_PROBLEM REQUIREMENTS_: Take the line containing "Recreate this scene", the line containing "col = sc.collection", and all lines between them, and transcribe them exactly. Leave out pictures.

[Items listed in a dataset]
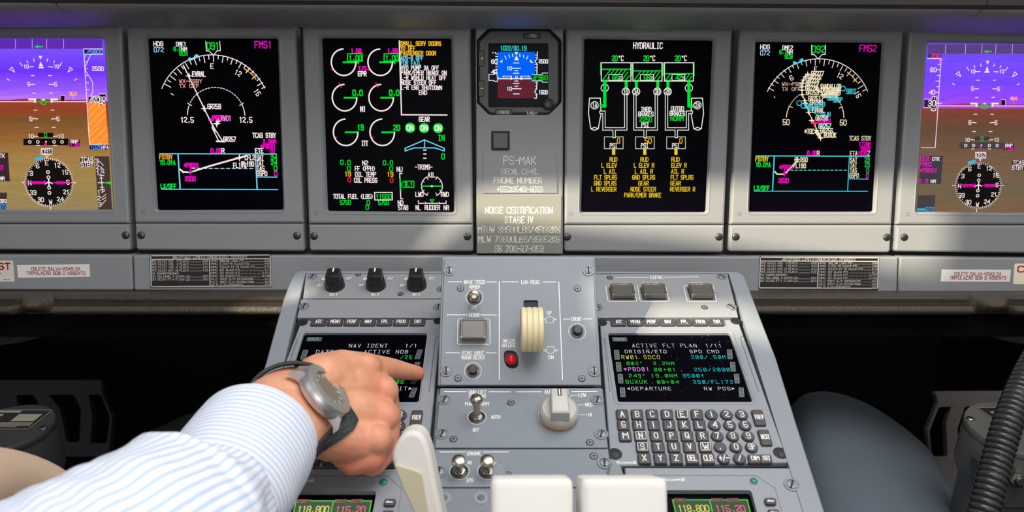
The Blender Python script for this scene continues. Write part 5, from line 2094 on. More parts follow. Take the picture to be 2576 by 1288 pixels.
# ------------------------------------------------------------------ ground lift / autobrake panel and engine panel
def lift():
    K = (1060, 960, .25465)
    fr = MID
    T = thing('brake_panel', 'blue grey panel with autobrake rotary and ground lift dumping toggle', 'control panel', fr)
    m = MB(fr, .0021)
    m.set(*K)
    q = m.ps([(186, 62), (1778, 62), (1842, 652), (136, 652)], .002)
    m.slab(rp(q, .0008), -.008, .002, .0006, BLUE)
    W = WHITE
    for a, b in (((228, 98), (445, 100)), ((670, 100), (882, 101)), ((938, 101), (1182, 100)), ((1488, 98), (1732, 97))):
        m.l([a, b], W, 8)
    for tx, x0, x1, y, h in (('GND LIFT', 471, 638, 102, 34), ('DUMPING', 473, 636, 141, 34), ('MAN', 434, 518, 219, 32), ('ARM', 586, 664, 219, 32), ('AUTO', 692, 780, 349, 34), ('OFF', 510, 568, 476, 34),
                             ('AUTOBRAKE', 1218, 1456, 101, 36), ('LOW', 1552, 1624, 133, 32), ('MED', 1620, 1686, 228, 32), ('HI', 1652, 1684, 326, 32)):
        m.t(tx, x0, x1, y, h, W, 5.5, prop=True, gap=.45)
    m.l([(1542, 133), (1478, 136), (1464, 155)], W, 5)
    m.l([(1602, 228), (1556, 230), (1532, 242)], W, 5)
    m.l([(1636, 326), (1545, 326)], W, 5)
    ring_print(m, 549, 350, 92, 5)
    ring_print(m, 1352, 330, 194, 6)
    m.build('face_plate', T)
    for x, y in ((228, 180), (1738, 182), (205, 518), (1778, 520)):
        m = MB(fr)
        m.set(*K)
        screw(m, *m.p(x, y, .002), .002, .0060, ring=True, ang=1.3)
        m.build('fastener', T)
    for x, y in ((884, 210), (318, 570), (1665, 603)):
        m = MB(fr)
        m.set(*K)
        flush_screw(m, *m.p(x, y, .002), .0021, .0035, ang=.2)
        m.build('screw', T)
    toggle(T, fr, K, 549, 352, .0225, .0055, .06, .0070, .002)
    m = MB(fr)
    m.set(*K)
    u, v = m.p(1356, 345, .002)
    R = .0172
    m.lathe((u, v), [(R * .97, .002), (R * .97, .0040), (R * .9, .0044)], mat('orange_ring', (222, 142, 72), .45), 40)
    m.lathe((u, v), [(R * .96, .004), (R, .0048), (R, .0085), (R * .96, .0115), (R * .84, .0135), (R * .3, .0142)], KNOBGREY, 48)
    a = lambda w0, l0, l1, h: (rp([(u - w0, v - l0), (u + w0, v - l0), (u + w0 * .92, v + l1), (u - w0 * .92, v + l1)], .002, 4), h)
    m.loft([a(.0084, .0150, .0140, .010), a(.0080, .0146, .0138, .019), a(.0078, .0142, .0136, .0228), a(.0068, .0128, .0124, .0240)], KNOBGREY)
    m.seg((u + .0002, v + .0060), (u + .0002, v + .0108), .0034, .0242, DARK)
    m.seg((u + .0002, v + .0054), (u + .0002, v + .0112), .0012, .0243, WHITE)
    m.build('autobrake_knob', T, 'light grey rotary knob with a white pointer line')


lift()


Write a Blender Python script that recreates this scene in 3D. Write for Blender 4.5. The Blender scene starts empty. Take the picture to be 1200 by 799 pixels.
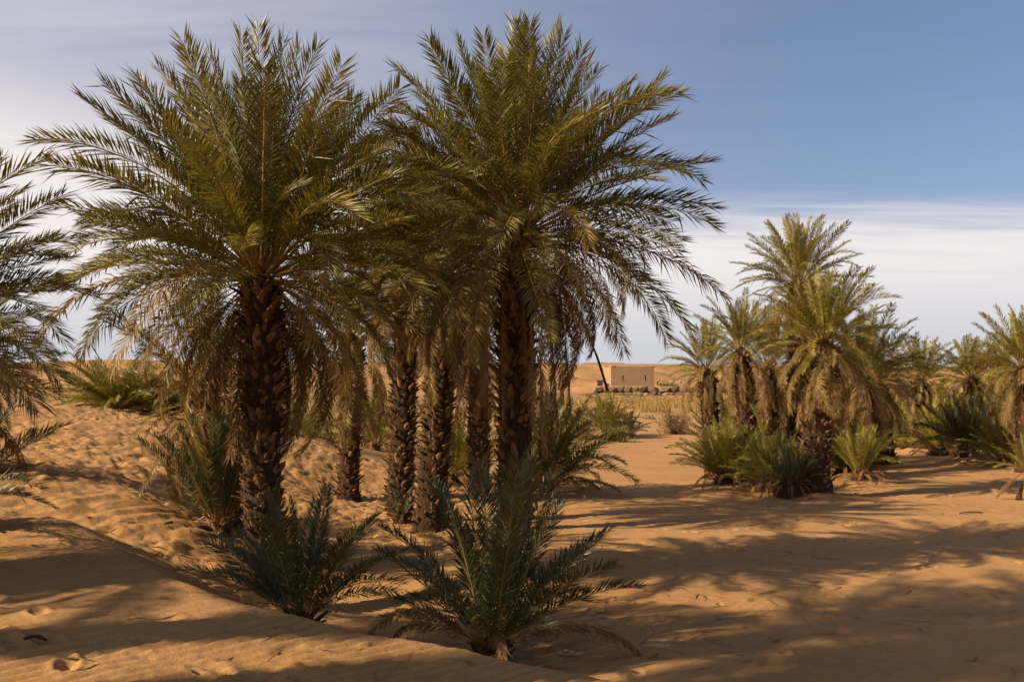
import bpy, bmesh, math, random
import numpy as np
from mathutils import Vector, Matrix

R = math.radians
rnd = random.Random(7)
C = bpy.context.scene.collection
sc = bpy.context.scene
EYE = 2.3
F = 1150.0          # focal length in photograph pixels (1200 wide)
HZ = 462.0          # row of the horizon

# ------------------------------------------------------------------ camera
cam = bpy.data.cameras.new('camera')
cam.sensor_width = 36.0
cam.lens = 36.0 * F / 1200.0
cam.shift_y = (HZ - 399.5) / 1200.0
cam.clip_start = 0.1
cam.clip_end = 9000.0
camo = bpy.data.objects.new('camera', cam)
camo.location = (0, 0, EYE)
camo.rotation_euler = (R(90), 0, 0)
C.objects.link(camo)
sc.camera = camo

# ------------------------------------------------------------------ sun and sky
SUN_EL = R(34)
SUN_AZ = math.atan2(-1.0, -0.44)          # sun stands to the left, a touch behind the camera
sdir = Vector((math.sin(SUN_AZ) * math.cos(SUN_EL), math.cos(SUN_AZ) * math.cos(SUN_EL), math.sin(SUN_EL)))
sun = bpy.data.lights.new('sun', 'SUN')
sun.energy = 5.0
sun.angle = R(0.6)
sun.color = (1.0, 0.81, 0.58)
suno = bpy.data.objects.new('sun', sun)
suno.rotation_euler = sdir.to_track_quat('Z', 'Y').to_euler()
suno.location = (-30, 0, 30)
C.objects.link(suno)

world = bpy.data.worlds.new('World')
sc.world = world
world.use_nodes = True
wn, wl = world.node_tree.nodes, world.node_tree.links
wn.clear()
def N(nodes, typ, **kw):
    n = nodes.new(typ)
    for k, v in kw.items():
        setattr(n, k, v)
    return n
w_out = N(wn, 'ShaderNodeOutputWorld')
w_bg = N(wn, 'ShaderNodeBackground')
w_bg.inputs['Strength'].default_value = 0.065
w_sky = N(wn, 'ShaderNodeTexSky', sky_type='NISHITA')
w_sky.sun_disc = False
w_sky.sun_elevation = SUN_EL
w_sky.sun_rotation = SUN_AZ
w_sky.altitude = 300
w_sky.dust_density = 2.0
w_sky.air_density = 1.0
w_sky.ozone_density = 2.0
w_tc = N(wn, 'ShaderNodeTexCoord')
# thin high cloud: streaky noise on the direction vector projected on a flat layer
w_sep = N(wn, 'ShaderNodeSeparateXYZ')
wl.new(w_tc.outputs['Generated'], w_sep.inputs[0])
def M(nodes, links, op, a, b=None, c=None, clamp=False):
    n = nodes.new('ShaderNodeMath'); n.operation = op; n.use_clamp = clamp
    for i, v in enumerate((a, b, c)):
        if v is None: continue
        if isinstance(v, (int, float)): n.inputs[i].default_value = v
        else: links.new(v, n.inputs[i])
    return n.outputs[0]
zc = M(wn, wl, 'ADD', M(wn, wl, 'MAXIMUM', w_sep.outputs[2], 0.0), 0.09)
px_ = M(wn, wl, 'DIVIDE', w_sep.outputs[0], zc)
py_ = M(wn, wl, 'DIVIDE', w_sep.outputs[1], zc)
w_cmb = N(wn, 'ShaderNodeCombineXYZ')
wl.new(px_, w_cmb.inputs[0]); wl.new(py_, w_cmb.inputs[1])
w_map = N(wn, 'ShaderNodeMapping')
w_map.inputs['Rotation'].default_value = (0, 0, R(28))
w_map.inputs['Location'].default_value = (1.3, 0.4, 0)
w_map.inputs['Scale'].default_value = (0.35, 0.9, 1)
wl.new(w_cmb.outputs[0], w_map.inputs[0])
w_n1 = N(wn, 'ShaderNodeTexNoise')
w_n1.inputs['Scale'].default_value = 0.9
w_n1.inputs['Detail'].default_value = 7
w_n1.inputs['Roughness'].default_value = 0.55
w_n1.inputs['Distortion'].default_value = 0.6
wl.new(w_map.outputs[0], w_n1.inputs['Vector'])
# low bank of cloud above the horizon, its upper edge waved by the noise
elev = w_sep.outputs[2]
n1c = M(wn, wl, 'SUBTRACT', w_n1.outputs[0], 0.5)
w_map2 = N(wn, 'ShaderNodeMapping')
w_map2.inputs['Rotation'].default_value = (0, 0, R(8))
w_map2.inputs['Scale'].default_value = (0.45, 2.6, 1)
wl.new(w_cmb.outputs[0], w_map2.inputs[0])
w_n2 = N(wn, 'ShaderNodeTexNoise')
w_n2.inputs['Scale'].default_value = 1.6
w_n2.inputs['Detail'].default_value = 9
w_n2.inputs['Roughness'].default_value = 0.62
w_n2.inputs['Distortion'].default_value = 0.9
wl.new(w_map2.outputs[0], w_n2.inputs['Vector'])
n2c = M(wn, wl, 'SUBTRACT', w_n2.outputs[0], 0.5)
e2 = M(wn, wl, 'ADD', elev, M(wn, wl, 'ADD', M(wn, wl, 'MULTIPLY', n1c, 0.16), M(wn, wl, 'MULTIPLY', n2c, 0.09)))
e2 = M(wn, wl, 'ADD', e2, M(wn, wl, 'MULTIPLY', w_sep.outputs[0], 0.10))
w_r1 = N(wn, 'ShaderNodeMapRange', interpolation_type='SMOOTHERSTEP')
w_r1.inputs['From Min'].default_value = 0.275
w_r1.inputs['From Max'].default_value = 0.150
w_r1.inputs['To Min'].default_value = 0.0
w_r1.inputs['To Max'].default_value = 0.9
wl.new(e2, w_r1.inputs['Value'])
# veil: denser toward the sun's side (left)
w_r2 = N(wn, 'ShaderNodeMapRange', interpolation_type='SMOOTHSTEP')
w_r2.inputs['From Min'].default_value = 0.35
w_r2.inputs['From Max'].default_value = -0.55
w_r2.inputs['To Min'].default_value = 0.10
w_r2.inputs['To Max'].default_value = 0.95
wl.new(w_sep.outputs[0], w_r2.inputs['Value'])
veil = M(wn, wl, 'MULTIPLY', w_r2.outputs[0], M(wn, wl, 'ADD', 0.25, M(wn, wl, 'ADD', M(wn, wl, 'MULTIPLY', w_n1.outputs[0], 1.5), M(wn, wl, 'MULTIPLY', n2c, 0.9))), clamp=True)
cmask = M(wn, wl, 'MAXIMUM', w_r1.outputs[0], veil, clamp=True)
w_cc = N(wn, 'ShaderNodeMix', data_type='RGBA')
w_cc.inputs['A'].default_value = (4.8, 4.75, 5.5, 1)      # high thin cloud
w_low = N(wn, 'ShaderNodeMapRange', interpolation_type='SMOOTHSTEP')
w_low.inputs['From Min'].default_value = 0.03
w_low.inputs['From Max'].default_value = 0.15
wl.new(elev, w_low.inputs['Value'])
w_lc = N(wn, 'ShaderNodeMix', data_type='RGBA')
w_lc.inputs['A'].default_value = (5.7, 5.75, 6.2, 1)      # pale blue air over the horizon
w_lc.inputs['B'].default_value = (8.7, 7.9, 7.6, 1)      # low bright bank
wl.new(w_low.outputs[0], w_lc.inputs['Factor'])
wl.new(w_lc.outputs['Result'], w_cc.inputs['B'])
wl.new(w_r1.outputs[0], w_cc.inputs['Factor'])
w_mix = N(wn, 'ShaderNodeMix', data_type='RGBA')
wl.new(cmask, w_mix.inputs['Factor'])
w_tint = N(wn, 'ShaderNodeMix', data_type='RGBA', blend_type='MULTIPLY')
w_tint.inputs['Factor'].default_value = 1.0
w_tint.inputs['B'].default_value = (0.88, 0.87, 0.96, 1)
wl.new(w_sky.outputs[0], w_tint.inputs['A'])
wl.new(w_tint.outputs['Result'], w_mix.inputs['A'])
wl.new(w_cc.outputs['Result'], w_mix.inputs['B'])
wl.new(w_mix.outputs['Result'], w_bg.inputs['Color'])
wl.new(w_bg.outputs[0], w_out.inputs['Surface'])

sc.view_settings.view_transform = 'Standard'
sc.view_settings.look = 'None'
sc.view_settings.gamma = 1.0
sc.view_settings.use_curve_mapping = False
sc.view_settings.exposure = 0.85
try:
    sc.cycles.max_bounces = 6
    sc.cycles.diffuse_bounces = 3
    sc.cycles.transmission_bounces = 3
    sc.cycles.transparent_max_bounces = 6
except Exception:
    pass

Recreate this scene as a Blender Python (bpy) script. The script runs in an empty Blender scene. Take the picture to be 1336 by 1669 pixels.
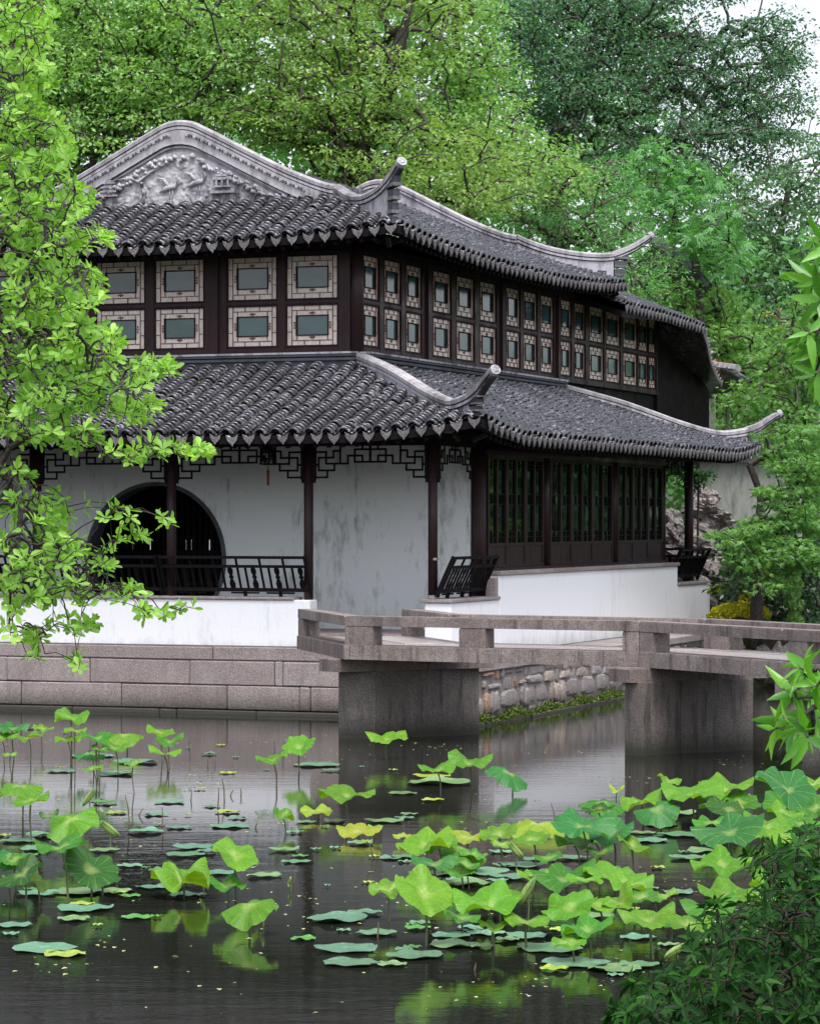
import bpy, math, random
import numpy as np
from mathutils import Vector, Matrix, noise
R_ = random.Random(7)
rng = np.random.default_rng(7)
sc = bpy.context.scene
col = sc.collection

# ------------------------------------------------------------------ camera, sky, sun, exposure
FPX, CX, CY, HC = 4850.0, 668.0, 848.0, 2.3
cam_d = bpy.data.cameras.new('camera')
cam_d.sensor_fit = 'HORIZONTAL'; cam_d.sensor_width = 36.0
cam_d.lens = 36.0 * FPX / 1336.0
cam_d.shift_y = (CY - 834.5) / 1336.0
cam_d.clip_start = 0.1; cam_d.clip_end = 2000
cam = bpy.data.objects.new('camera', cam_d); col.objects.link(cam)
cam.location = (0, 0, HC); cam.rotation_euler = (math.radians(90), 0, 0)
sc.camera = cam
w = bpy.data.worlds.new('World'); sc.world = w; w.use_nodes = True
nt = w.node_tree; nt.nodes.clear()
sky = nt.nodes.new('ShaderNodeTexSky'); sky.sky_type = 'NISHITA'; sky.sun_disc = False
SUN_EL, SUN_ROT = math.radians(64), math.radians(168)
sky.sun_elevation = SUN_EL; sky.sun_rotation = SUN_ROT; sky.air_density = 1.0; sky.dust_density = 4.0; sky.ozone_density = 1.0
bw = nt.nodes.new('ShaderNodeRGBToBW'); mx = nt.nodes.new('ShaderNodeMix'); mx.data_type = 'RGBA'
mx.inputs[0].default_value = 0.72          # overcast: the blue is mostly washed out
tint = nt.nodes.new('ShaderNodeMix'); tint.data_type = 'RGBA'; tint.blend_type = 'MULTIPLY'; tint.inputs[0].default_value = 1
tint.inputs[7].default_value = (0.99, 0.985, 1.03, 1)
bg = nt.nodes.new('ShaderNodeBackground'); bg.inputs[1].default_value = 0.15
out = nt.nodes.new('ShaderNodeOutputWorld')
L = nt.links.new
L(sky.outputs[0], bw.inputs[0]); L(sky.outputs[0], mx.inputs[6]); L(bw.outputs[0], mx.inputs[7])
L(mx.outputs[2], tint.inputs[6]); L(tint.outputs[2], bg.inputs[0]); L(bg.outputs[0], out.inputs[0])
sun_d = bpy.data.lights.new('sun', 'SUN'); sun_d.energy = 1.0; sun_d.angle = math.radians(25); sun_d.color = (1, 0.97, 0.92)
sun = bpy.data.objects.new('sun', sun_d); col.objects.link(sun)
sd = Vector((math.sin(SUN_ROT) * math.cos(SUN_EL), math.cos(SUN_ROT) * math.cos(SUN_EL), math.sin(SUN_EL)))
sun.rotation_euler = sd.to_track_quat('Z', 'Y').to_euler()
sc.view_settings.view_transform = 'Standard'; sc.view_settings.look = 'None'
sc.view_settings.gamma = 1; sc.view_settings.use_curve_mapping = False
sc.view_settings.exposure = 1.38
sc.cycles.max_bounces = 8; sc.cycles.transparent_max_bounces = 12

# ------------------------------------------------------------------ helpers
def P(px, py, Y):
    return Vector(((px - CX) / FPX * Y, Y, HC - (py - CY) / FPX * Y))
def W(px, py, z=0.0):                      # point of a level plane z seen at a pixel
    Y = (HC - z) * FPX / (py - CY); return Vector(((px - CX) / FPX * Y, Y, z))
def tag(o, label=None, cat=None, group=None, kind=None):
    if label: o['label'] = label
    if cat: o['category'] = cat
    if group: o['group'] = group
    if kind: o['kind'] = kind
    return o
def empty(name, loc=(0, 0, 0), rz=0, label=None, cat=None, group=None):
    o = bpy.data.objects.new(name, None); col.objects.link(o)
    o.location = loc; o.rotation_euler = (0, 0, rz); o.empty_display_size = 0.1
    return tag(o, label, cat, group)
def link(name, me, parent=None, mat=None, M=None):
    o = bpy.data.objects.new(name, me); col.objects.link(o)
    if mat is not None and len(me.materials) == 0: me.materials.append(mat)
    if parent: o.parent = parent
    if M is not None: o.matrix_local = M
    return o
def npmesh(name, V, F, smooth=False, attr=None):
    V = np.asarray(V, np.float32).reshape(-1, 3); F = np.asarray(F, np.int32)
    me = bpy.data.meshes.new(name)
    me.vertices.add(len(V)); me.vertices.foreach_set('co', V.ravel())
    k = F.shape[1]
    me.loops.add(F.size); me.loops.foreach_set('vertex_index', F.ravel())
    me.polygons.add(len(F)); me.polygons.foreach_set('loop_start', np.arange(0, F.size, k, dtype=np.int32))
    me.polygons.foreach_set('loop_total', np.full(len(F), k, np.int32))
    if smooth: me.polygons.foreach_set('use_smooth', np.ones(len(F), bool))
    me.update(calc_edges=True)
    if attr is not None:
        a = me.attributes.new('tone', 'FLOAT', 'POINT'); a.data.foreach_set('value', np.asarray(attr, np.float32))
    return me
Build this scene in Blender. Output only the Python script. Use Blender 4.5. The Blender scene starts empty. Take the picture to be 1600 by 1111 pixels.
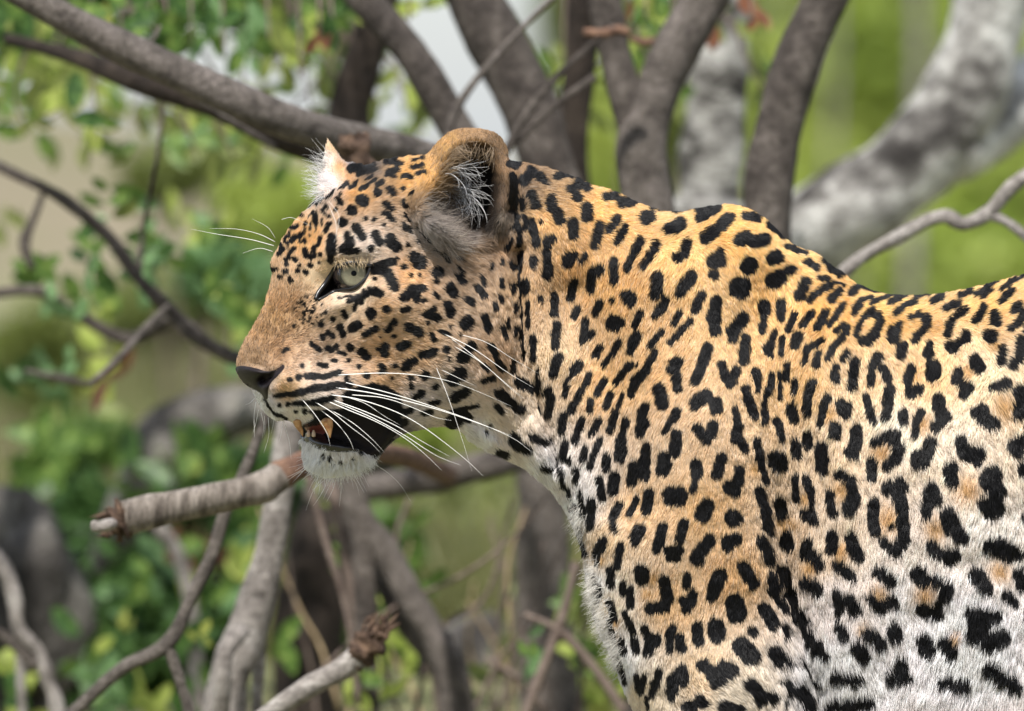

_PROBLEM SOLUTION_:
Recreate this scene as a Blender Python (bpy) script. The script runs in an empty Blender scene. Take the picture to be 1336 by 1669 pixels.
import bpy, math, random
import numpy as np
from mathutils import Vector, Matrix, noise
R_ = random.Random(7)
rng = np.random.default_rng(7)
sc = bpy.context.scene
col = sc.collection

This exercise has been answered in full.